How Do Your ‘Friends’ Make You Feel?
“How to lose a friend” may seem like a strange title for a blog post. Why would anyone want to lose a friend, especially if you believe that person honors and respects you? Sometimes, we have to know when it’s time to let someone go.
Sometimes losing a friend is necessary to regain the Power that you inadvertently gave away to a person that you thought was your friend. While this may sound a bit confusing, unfortunately, it happens more often than we realize.
The Power we are referring to is when you give away your right to say no.
- When they have the ability to ask you to do things for them and when you do they don’t thank you or respond in kind.
- The ability to give you their opinion when you didn’t ask for it and then get angry when you do the same and the ability to waste your precious time because they don’t value your time as important as theirs.
How or why you lose a friend may seem like a scary proposition especially if you have been friends for many years. Losing a friend can be a devastating and heartbreaking experience although you may not notice it at first. It can also make you angry because you also have to recognize the part you played in having an unequal relationship with this person; as there are many aspects of the relationship you will have to review.
The bottom line is once you discover what is happening, you must take action. You have to consider what is in your best interest. Keep in mind your friend is not to blame. Friends come into your life to teach you something you need to learn about yourself.
This can be stressful just like any other breakup.
Tips for How to Lose A Friend:
1. Most of us have had experience with so-called “friends”, however, the issue with them is that relationship is generally one-sided, unequal, imbalanced, you get the point.
- When they need something, you are there for them but when you call them all you get is a voicemail. It may take them days to return your call or maybe they text or email you instead.
- So why do we put up with this kind of behavior? Is it a lack of self-worth or are you just “too nice” to say something?
- Now is the time to do some evaluations of the people you call your “friends.”
2. When was the last time you spoke to them?
- Actually, heard their voice on the phone or met with them in person?
- When was the last time you spent quality time with them? Why do you consider them friends?
- When was the last time both of you did things for each other?
- It’s time for you to figure out what qualities you need in a friend then ask yourself if your current associates measure up.
- These are some questions to think about as you evaluate if you should lose a friend from your circle.
3. To lose a friend from your circle may seem like a dreadfully uncomfortable task because it requires you to stick up for yourself, be a pillar of strength, as well as make a decision that you can not take back.
- But who is more important them or you? This is a life lesson for future friendships, you have the power to establish them any way you want.
- How will your life change, how will your energy change if they are no longer a part of your “Worry Center”?
- What’s a Worry Center? A place where you store the people you care about.
- The belief is that if you care about someone you worry about them, sometimes to your own detriment.

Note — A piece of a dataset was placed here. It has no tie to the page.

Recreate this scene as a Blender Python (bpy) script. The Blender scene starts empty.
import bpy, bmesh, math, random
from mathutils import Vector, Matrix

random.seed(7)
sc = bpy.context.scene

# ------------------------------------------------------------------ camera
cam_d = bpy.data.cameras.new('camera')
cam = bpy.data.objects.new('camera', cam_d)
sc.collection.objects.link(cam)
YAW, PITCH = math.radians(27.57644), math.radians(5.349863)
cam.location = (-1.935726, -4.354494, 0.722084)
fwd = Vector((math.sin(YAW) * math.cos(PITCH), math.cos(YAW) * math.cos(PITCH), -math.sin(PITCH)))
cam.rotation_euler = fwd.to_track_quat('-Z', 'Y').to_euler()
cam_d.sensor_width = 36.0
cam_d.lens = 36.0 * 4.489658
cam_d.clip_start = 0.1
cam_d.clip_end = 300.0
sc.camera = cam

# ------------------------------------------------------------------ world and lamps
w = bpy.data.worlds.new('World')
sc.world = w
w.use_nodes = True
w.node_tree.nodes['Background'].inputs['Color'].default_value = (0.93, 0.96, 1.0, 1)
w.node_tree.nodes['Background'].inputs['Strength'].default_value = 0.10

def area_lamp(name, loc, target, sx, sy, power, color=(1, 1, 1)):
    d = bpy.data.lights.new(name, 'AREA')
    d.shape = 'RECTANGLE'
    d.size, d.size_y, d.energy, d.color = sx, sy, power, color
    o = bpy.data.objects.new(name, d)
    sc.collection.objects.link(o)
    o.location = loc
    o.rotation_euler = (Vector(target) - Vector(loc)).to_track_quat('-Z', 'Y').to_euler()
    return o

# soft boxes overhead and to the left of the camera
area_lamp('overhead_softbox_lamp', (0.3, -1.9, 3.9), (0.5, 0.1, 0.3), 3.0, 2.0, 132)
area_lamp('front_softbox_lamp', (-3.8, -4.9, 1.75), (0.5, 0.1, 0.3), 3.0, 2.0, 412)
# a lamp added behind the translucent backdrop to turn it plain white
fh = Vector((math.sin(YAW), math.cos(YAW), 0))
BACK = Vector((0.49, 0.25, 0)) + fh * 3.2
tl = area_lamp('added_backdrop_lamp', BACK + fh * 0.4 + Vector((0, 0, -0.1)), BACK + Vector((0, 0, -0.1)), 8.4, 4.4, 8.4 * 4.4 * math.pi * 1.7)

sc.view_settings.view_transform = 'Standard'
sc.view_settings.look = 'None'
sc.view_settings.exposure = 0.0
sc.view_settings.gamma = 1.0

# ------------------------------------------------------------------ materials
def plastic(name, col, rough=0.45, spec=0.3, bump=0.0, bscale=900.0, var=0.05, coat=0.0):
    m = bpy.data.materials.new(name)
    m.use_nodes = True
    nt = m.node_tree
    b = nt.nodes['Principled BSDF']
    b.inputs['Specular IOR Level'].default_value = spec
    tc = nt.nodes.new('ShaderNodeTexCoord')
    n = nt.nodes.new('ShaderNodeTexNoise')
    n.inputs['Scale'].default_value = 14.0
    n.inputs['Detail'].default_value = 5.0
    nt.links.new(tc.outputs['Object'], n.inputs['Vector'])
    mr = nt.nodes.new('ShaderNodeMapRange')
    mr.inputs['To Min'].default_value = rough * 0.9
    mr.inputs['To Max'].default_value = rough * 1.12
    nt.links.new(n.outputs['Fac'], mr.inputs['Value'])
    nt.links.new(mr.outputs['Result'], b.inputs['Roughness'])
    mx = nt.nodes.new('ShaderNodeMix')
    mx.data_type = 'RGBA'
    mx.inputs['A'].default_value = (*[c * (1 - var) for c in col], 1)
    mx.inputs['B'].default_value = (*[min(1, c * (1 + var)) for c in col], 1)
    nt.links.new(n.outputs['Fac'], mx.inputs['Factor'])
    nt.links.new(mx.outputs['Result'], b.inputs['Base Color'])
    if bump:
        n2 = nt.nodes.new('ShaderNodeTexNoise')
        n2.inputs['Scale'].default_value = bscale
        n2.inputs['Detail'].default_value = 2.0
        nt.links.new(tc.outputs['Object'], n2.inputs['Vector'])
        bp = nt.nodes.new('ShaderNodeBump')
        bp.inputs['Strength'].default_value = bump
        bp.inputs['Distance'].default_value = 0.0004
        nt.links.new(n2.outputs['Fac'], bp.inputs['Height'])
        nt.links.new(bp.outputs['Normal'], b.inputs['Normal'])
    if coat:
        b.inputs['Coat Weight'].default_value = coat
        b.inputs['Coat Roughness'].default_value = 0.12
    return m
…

- You check to see how they are doing, you help them when they need help; this requires some of your energy and time that you have to take away from yourself.
- So if you’re going to give that much of yourself to your friend(s), he or she better be someone who knows how to give equal amounts of that same energy and time back when you need it.
People come into our lives for a reason, a season, or a lifetime. Most of them are just passing through because of a need that you require at the time or for lessons you have not learned yet.
The ones that generally stay around longer are those that you have a lot in common with, those you hold in high regard, and those you hold onto for some reason.
However, if an individual is not adding to your life in any meaningful way then they are subtracting from your life in some way, so why are you holding on to that person? Raise your standards and new friends will come to answer your call.
Because your time, energy, and values are important to have a better life so use all of them wisely, and make sure your needs are being met as well.